◆ Task instructions:
Include in the output exactly the lines from the opening of the data through the line containing "cam_d.dof.aperture_fstop = 1.8", and nothing more.
#### Source records
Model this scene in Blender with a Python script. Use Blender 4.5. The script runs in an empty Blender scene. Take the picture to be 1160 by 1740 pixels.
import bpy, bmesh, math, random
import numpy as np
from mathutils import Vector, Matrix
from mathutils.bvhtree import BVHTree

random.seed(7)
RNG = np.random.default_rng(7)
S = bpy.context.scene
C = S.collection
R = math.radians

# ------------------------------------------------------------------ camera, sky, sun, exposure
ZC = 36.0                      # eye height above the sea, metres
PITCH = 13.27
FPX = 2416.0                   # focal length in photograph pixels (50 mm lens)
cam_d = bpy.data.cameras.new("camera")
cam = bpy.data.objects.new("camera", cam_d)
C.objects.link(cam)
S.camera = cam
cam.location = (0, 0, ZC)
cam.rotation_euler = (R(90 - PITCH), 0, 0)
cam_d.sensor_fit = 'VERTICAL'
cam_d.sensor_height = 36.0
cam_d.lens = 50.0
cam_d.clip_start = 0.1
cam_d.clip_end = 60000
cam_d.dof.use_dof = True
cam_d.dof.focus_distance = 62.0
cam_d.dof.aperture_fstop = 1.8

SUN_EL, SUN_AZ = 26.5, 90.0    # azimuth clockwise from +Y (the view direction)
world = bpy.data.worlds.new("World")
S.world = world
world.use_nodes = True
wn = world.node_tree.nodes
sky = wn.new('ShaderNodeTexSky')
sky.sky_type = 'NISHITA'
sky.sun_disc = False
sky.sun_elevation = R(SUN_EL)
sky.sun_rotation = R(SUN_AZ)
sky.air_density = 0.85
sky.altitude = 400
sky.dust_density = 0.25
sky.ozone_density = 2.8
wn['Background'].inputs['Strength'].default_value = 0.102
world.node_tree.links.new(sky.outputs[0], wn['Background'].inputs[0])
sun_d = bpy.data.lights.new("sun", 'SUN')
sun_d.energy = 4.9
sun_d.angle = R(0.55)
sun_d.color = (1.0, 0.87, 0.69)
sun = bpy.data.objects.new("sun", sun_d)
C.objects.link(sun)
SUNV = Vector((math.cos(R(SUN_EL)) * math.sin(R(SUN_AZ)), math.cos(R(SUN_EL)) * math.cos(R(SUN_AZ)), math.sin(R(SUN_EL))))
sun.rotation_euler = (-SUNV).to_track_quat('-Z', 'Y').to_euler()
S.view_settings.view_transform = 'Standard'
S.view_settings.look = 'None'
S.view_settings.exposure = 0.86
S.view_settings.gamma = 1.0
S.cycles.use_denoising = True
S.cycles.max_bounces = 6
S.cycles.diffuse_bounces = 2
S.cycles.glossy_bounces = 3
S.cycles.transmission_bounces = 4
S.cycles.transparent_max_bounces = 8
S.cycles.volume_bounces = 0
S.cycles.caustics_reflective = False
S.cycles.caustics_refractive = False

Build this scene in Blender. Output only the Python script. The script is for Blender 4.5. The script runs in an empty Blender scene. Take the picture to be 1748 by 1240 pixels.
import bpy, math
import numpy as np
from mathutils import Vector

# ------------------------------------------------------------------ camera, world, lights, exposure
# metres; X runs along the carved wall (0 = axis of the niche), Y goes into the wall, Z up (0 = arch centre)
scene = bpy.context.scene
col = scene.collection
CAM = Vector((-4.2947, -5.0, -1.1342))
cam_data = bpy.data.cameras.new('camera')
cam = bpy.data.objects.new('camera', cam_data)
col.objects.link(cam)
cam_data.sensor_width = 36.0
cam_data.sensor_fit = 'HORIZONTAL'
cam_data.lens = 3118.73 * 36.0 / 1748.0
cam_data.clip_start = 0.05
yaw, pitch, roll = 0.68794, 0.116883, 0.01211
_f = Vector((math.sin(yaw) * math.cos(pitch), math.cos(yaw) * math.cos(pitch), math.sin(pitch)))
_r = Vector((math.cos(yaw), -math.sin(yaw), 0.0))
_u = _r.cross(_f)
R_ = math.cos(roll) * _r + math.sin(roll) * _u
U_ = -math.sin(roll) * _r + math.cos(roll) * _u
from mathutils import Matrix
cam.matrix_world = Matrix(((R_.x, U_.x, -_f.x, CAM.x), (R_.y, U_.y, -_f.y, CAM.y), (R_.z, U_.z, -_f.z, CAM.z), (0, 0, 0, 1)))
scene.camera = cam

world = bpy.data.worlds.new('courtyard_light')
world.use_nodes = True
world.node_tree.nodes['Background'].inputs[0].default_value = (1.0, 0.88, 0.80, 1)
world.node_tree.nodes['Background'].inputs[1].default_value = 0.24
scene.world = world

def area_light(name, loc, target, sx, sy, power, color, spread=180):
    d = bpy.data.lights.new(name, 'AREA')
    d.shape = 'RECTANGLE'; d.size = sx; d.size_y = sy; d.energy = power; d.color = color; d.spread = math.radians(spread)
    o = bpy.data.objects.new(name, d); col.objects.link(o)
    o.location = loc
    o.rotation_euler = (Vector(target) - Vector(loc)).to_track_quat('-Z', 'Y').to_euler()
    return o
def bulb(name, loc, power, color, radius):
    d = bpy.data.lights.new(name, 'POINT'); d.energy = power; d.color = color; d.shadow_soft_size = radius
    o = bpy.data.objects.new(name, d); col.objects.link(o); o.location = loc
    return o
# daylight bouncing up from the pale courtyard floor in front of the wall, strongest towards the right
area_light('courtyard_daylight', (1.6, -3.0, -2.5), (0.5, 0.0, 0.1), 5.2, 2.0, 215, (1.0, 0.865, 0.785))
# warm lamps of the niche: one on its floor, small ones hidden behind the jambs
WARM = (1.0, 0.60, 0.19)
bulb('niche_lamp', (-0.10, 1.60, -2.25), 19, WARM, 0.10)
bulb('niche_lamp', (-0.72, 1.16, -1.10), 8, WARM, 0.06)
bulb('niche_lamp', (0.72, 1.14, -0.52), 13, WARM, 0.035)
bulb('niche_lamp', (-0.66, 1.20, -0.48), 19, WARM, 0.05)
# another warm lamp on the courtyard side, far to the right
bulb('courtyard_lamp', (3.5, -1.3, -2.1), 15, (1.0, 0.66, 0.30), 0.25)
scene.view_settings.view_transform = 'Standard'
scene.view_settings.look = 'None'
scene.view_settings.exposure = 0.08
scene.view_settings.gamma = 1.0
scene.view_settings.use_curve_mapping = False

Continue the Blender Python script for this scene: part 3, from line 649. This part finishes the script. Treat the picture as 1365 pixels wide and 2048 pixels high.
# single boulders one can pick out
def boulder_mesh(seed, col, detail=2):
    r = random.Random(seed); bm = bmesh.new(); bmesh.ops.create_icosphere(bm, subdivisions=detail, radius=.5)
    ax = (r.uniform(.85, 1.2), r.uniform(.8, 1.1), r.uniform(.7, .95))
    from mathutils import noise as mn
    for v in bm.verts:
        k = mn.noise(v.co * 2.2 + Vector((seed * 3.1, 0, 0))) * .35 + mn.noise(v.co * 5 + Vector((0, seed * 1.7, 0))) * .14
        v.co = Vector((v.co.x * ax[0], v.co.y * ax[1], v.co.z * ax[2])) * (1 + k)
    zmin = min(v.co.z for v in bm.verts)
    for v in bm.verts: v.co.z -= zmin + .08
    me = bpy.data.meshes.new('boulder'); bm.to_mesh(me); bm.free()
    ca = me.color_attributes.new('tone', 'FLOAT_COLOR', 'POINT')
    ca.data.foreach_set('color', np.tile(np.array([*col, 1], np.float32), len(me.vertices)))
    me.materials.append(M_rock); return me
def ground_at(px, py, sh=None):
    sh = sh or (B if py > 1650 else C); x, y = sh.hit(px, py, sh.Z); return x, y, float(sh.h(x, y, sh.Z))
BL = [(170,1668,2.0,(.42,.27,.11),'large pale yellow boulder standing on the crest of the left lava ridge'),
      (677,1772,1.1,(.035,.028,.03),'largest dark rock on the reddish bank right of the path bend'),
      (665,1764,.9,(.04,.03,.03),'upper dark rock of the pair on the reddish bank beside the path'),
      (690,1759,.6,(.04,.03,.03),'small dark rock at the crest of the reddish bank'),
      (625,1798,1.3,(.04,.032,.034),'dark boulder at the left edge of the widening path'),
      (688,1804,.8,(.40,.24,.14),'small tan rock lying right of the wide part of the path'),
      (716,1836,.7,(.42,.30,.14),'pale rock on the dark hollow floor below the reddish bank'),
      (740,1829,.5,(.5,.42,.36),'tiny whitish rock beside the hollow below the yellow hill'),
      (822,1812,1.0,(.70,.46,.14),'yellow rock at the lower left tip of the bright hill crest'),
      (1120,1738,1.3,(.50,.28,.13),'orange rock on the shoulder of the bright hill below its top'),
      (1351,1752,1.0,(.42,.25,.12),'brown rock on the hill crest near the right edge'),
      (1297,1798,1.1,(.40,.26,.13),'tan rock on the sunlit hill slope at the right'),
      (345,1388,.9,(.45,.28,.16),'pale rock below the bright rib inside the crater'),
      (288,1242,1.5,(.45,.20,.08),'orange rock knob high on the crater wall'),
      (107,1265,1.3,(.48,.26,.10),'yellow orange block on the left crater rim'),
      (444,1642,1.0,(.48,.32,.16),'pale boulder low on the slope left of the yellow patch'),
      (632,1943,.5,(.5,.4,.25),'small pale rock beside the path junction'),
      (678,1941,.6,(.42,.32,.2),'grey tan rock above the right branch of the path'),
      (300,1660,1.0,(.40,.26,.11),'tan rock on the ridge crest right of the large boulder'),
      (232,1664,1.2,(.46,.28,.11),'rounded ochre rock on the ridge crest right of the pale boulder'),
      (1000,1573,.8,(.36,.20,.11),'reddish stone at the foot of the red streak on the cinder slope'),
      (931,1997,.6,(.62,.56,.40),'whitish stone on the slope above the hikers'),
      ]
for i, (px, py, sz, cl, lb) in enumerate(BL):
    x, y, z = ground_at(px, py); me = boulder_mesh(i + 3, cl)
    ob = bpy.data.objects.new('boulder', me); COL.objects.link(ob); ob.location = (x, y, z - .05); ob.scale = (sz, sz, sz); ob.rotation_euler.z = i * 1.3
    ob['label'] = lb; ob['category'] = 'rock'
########
◆ Output:
Model this scene in Blender with a Python script. Use Blender 4.5. The script runs in an empty Blender scene. Take the picture to be 1160 by 1740 pixels.
import bpy, bmesh, math, random
import numpy as np
from mathutils import Vector, Matrix
from mathutils.bvhtree import BVHTree

random.seed(7)
RNG = np.random.default_rng(7)
S = bpy.context.scene
C = S.collection
R = math.radians

# ------------------------------------------------------------------ camera, sky, sun, exposure
ZC = 36.0                      # eye height above the sea, metres
PITCH = 13.27
FPX = 2416.0                   # focal length in photograph pixels (50 mm lens)
cam_d = bpy.data.cameras.new("camera")
cam = bpy.data.objects.new("camera", cam_d)
C.objects.link(cam)
S.camera = cam
cam.location = (0, 0, ZC)
cam.rotation_euler = (R(90 - PITCH), 0, 0)
cam_d.sensor_fit = 'VERTICAL'
cam_d.sensor_height = 36.0
cam_d.lens = 50.0
cam_d.clip_start = 0.1
cam_d.clip_end = 60000
cam_d.dof.use_dof = True
cam_d.dof.focus_distance = 62.0
cam_d.dof.aperture_fstop = 1.8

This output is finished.